━━ GIVEN INFORMATION

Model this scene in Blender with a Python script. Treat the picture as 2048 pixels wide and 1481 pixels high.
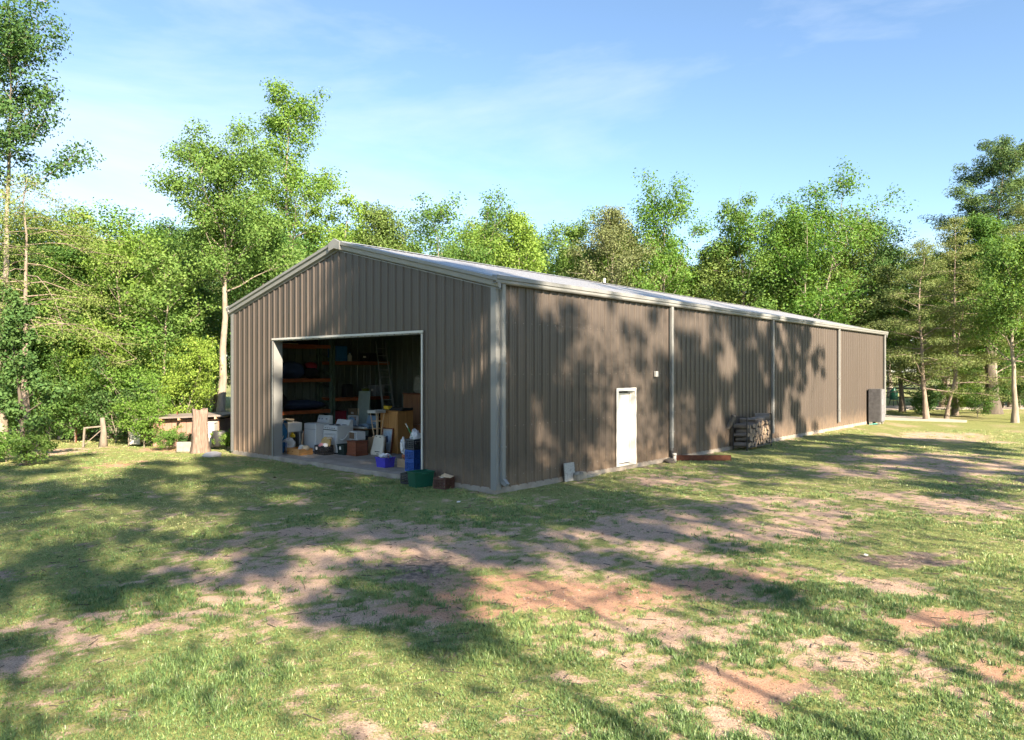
import bpy, bmesh, math, random
import numpy as np
from mathutils import Vector, Matrix

# ------------------------------------------------------------------ camera, sky, sun, exposure
SC = bpy.context.scene
for o in list(bpy.data.objects): bpy.data.objects.remove(o)
COL = SC.collection
R = math.radians
CAM_Z = 2.80
cam_d = bpy.data.cameras.new('camera'); cam = bpy.data.objects.new('camera', cam_d); COL.objects.link(cam)
cam.location = (0, 0, CAM_Z); cam.rotation_euler = (R(90), 0, 0)
cam_d.sensor_width = 36.0; cam_d.lens = 36.0 * 1450 / 2048; cam_d.clip_start = 0.1; cam_d.clip_end = 3000
SC.camera = cam
SUN_AZ, SUN_EL = R(-60), R(30)
SUN = Vector((math.cos(SUN_AZ) * math.cos(SUN_EL), math.sin(SUN_AZ) * math.cos(SUN_EL), math.sin(SUN_EL)))
W = bpy.data.worlds.new('World'); SC.world = W; W.use_nodes = True
wn = W.node_tree; wn.nodes.clear()
def wnode(t, **k):
    n = wn.nodes.new(t)
    for a, b in k.items(): setattr(n, a, b)
    return n
sky = wnode('ShaderNodeTexSky', sky_type='NISHITA', sun_disc=False)
sky.sun_elevation = SUN_EL; sky.sun_rotation = R(90) - SUN_AZ
sky.air_density = 1.0; sky.dust_density = 0.25; sky.ozone_density = 2.2
tc = wnode('ShaderNodeTexCoord')
mp = wnode('ShaderNodeMapping'); mp.inputs['Scale'].default_value = (1.2, 1.2, 5.0); mp.inputs['Rotation'].default_value = (0, R(10), R(315))
nz = wnode('ShaderNodeTexNoise'); nz.inputs['Scale'].default_value = 1.1; nz.inputs['Detail'].default_value = 9; nz.inputs['Roughness'].default_value = .58; nz.inputs['Distortion'].default_value = .4
cr = wnode('ShaderNodeValToRGB'); cr.color_ramp.elements[0].position = .45; cr.color_ramp.elements[1].position = .84
cr.color_ramp.elements[1].color = (.75, .75, .75, 1)
mx = wnode('ShaderNodeMix', data_type='RGBA')
mx.inputs[7].default_value = (4.6, 4.9, 5.3, 1)
bg = wnode('ShaderNodeBackground'); bg.inputs['Strength'].default_value = 0.063
wo = wnode('ShaderNodeOutputWorld')
L = wn.links.new
L(tc.outputs['Generated'], mp.inputs['Vector']); L(mp.outputs['Vector'], nz.inputs['Vector']); L(nz.outputs['Fac'], cr.inputs['Fac'])
L(cr.outputs['Color'], mx.inputs[0]); wb = wnode('ShaderNodeMix', data_type='RGBA', blend_type='MULTIPLY'); wb.inputs[0].default_value = 1; wb.inputs[7].default_value = (.95, .99, 1.0, 1)
L(sky.outputs['Color'], wb.inputs[6]); L(wb.outputs[2], mx.inputs[6]); L(mx.outputs[2], bg.inputs['Color']); L(bg.outputs['Background'], wo.inputs['Surface'])
sun_d = bpy.data.lights.new('sun', 'SUN'); sun_d.energy = 4.7; sun_d.angle = R(0.53); sun_d.color = (1.0, .84, .63)
sun_o = bpy.data.objects.new('sun', sun_d); COL.objects.link(sun_o); sun_o.rotation_euler = (-SUN).to_track_quat('-Z', 'Y').to_euler()
sun_o.location = SUN * 60
SC.view_settings.view_transform = 'Standard'; SC.view_settings.look = 'None'; SC.view_settings.gamma = 1
SC.view_settings.use_curve_mapping = False; SC.view_settings.exposure = 2.1
SC.render.engine = 'CYCLES'
cy = SC.cycles; cy.max_bounces = 5; cy.diffuse_bounces = 3; cy.glossy_bounces = 2; cy.transmission_bounces = 3; cy.use_adaptive_sampling = True; cy.adaptive_threshold = .03; cy.transparent_max_bounces = 6
cy.sample_clamp_indirect = 6; cy.use_denoising = True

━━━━

**GIVEN EXERCISE**
Take the listing above and print it exactly, apart from the pictures.

**EXERCISE SOLUTION**
Model this scene in Blender with a Python script. Treat the picture as 2048 pixels wide and 1481 pixels high.
import bpy, bmesh, math, random
import numpy as np
from mathutils import Vector, Matrix

# ------------------------------------------------------------------ camera, sky, sun, exposure
SC = bpy.context.scene
for o in list(bpy.data.objects): bpy.data.objects.remove(o)
COL = SC.collection
R = math.radians
CAM_Z = 2.80
cam_d = bpy.data.cameras.new('camera'); cam = bpy.data.objects.new('camera', cam_d); COL.objects.link(cam)
cam.location = (0, 0, CAM_Z); cam.rotation_euler = (R(90), 0, 0)
cam_d.sensor_width = 36.0; cam_d.lens = 36.0 * 1450 / 2048; cam_d.clip_start = 0.1; cam_d.clip_end = 3000
SC.camera = cam
SUN_AZ, SUN_EL = R(-60), R(30)
SUN = Vector((math.cos(SUN_AZ) * math.cos(SUN_EL), math.sin(SUN_AZ) * math.cos(SUN_EL), math.sin(SUN_EL)))
W = bpy.data.worlds.new('World'); SC.world = W; W.use_nodes = True
wn = W.node_tree; wn.nodes.clear()
def wnode(t, **k):
    n = wn.nodes.new(t)
    for a, b in k.items(): setattr(n, a, b)
    return n
sky = wnode('ShaderNodeTexSky', sky_type='NISHITA', sun_disc=False)
sky.sun_elevation = SUN_EL; sky.sun_rotation = R(90) - SUN_AZ
sky.air_density = 1.0; sky.dust_density = 0.25; sky.ozone_density = 2.2
tc = wnode('ShaderNodeTexCoord')
mp = wnode('ShaderNodeMapping'); mp.inputs['Scale'].default_value = (1.2, 1.2, 5.0); mp.inputs['Rotation'].default_value = (0, R(10), R(315))
nz = wnode('ShaderNodeTexNoise'); nz.inputs['Scale'].default_value = 1.1; nz.inputs['Detail'].default_value = 9; nz.inputs['Roughness'].default_value = .58; nz.inputs['Distortion'].default_value = .4
cr = wnode('ShaderNodeValToRGB'); cr.color_ramp.elements[0].position = .45; cr.color_ramp.elements[1].position = .84
cr.color_ramp.elements[1].color = (.75, .75, .75, 1)
mx = wnode('ShaderNodeMix', data_type='RGBA')
mx.inputs[7].default_value = (4.6, 4.9, 5.3, 1)
bg = wnode('ShaderNodeBackground'); bg.inputs['Strength'].default_value = 0.063
wo = wnode('ShaderNodeOutputWorld')
L = wn.links.new
L(tc.outputs['Generated'], mp.inputs['Vector']); L(mp.outputs['Vector'], nz.inputs['Vector']); L(nz.outputs['Fac'], cr.inputs['Fac'])
L(cr.outputs['Color'], mx.inputs[0]); wb = wnode('ShaderNodeMix', data_type='RGBA', blend_type='MULTIPLY'); wb.inputs[0].default_value = 1; wb.inputs[7].default_value = (.95, .99, 1.0, 1)
L(sky.outputs['Color'], wb.inputs[6]); L(wb.outputs[2], mx.inputs[6]); L(mx.outputs[2], bg.inputs['Color']); L(bg.outputs['Background'], wo.inputs['Surface'])
sun_d = bpy.data.lights.new('sun', 'SUN'); sun_d.energy = 4.7; sun_d.angle = R(0.53); sun_d.color = (1.0, .84, .63)
sun_o = bpy.data.objects.new('sun', sun_d); COL.objects.link(sun_o); sun_o.rotation_euler = (-SUN).to_track_quat('-Z', 'Y').to_euler()
sun_o.location = SUN * 60
SC.view_settings.view_transform = 'Standard'; SC.view_settings.look = 'None'; SC.view_settings.gamma = 1
SC.view_settings.use_curve_mapping = False; SC.view_settings.exposure = 2.1
SC.render.engine = 'CYCLES'
cy = SC.cycles; cy.max_bounces = 5; cy.diffuse_bounces = 3; cy.glossy_bounces = 2; cy.transmission_bounces = 3; cy.use_adaptive_sampling = True; cy.adaptive_threshold = .03; cy.transparent_max_bounces = 6
cy.sample_clamp_indirect = 6; cy.use_denoising = True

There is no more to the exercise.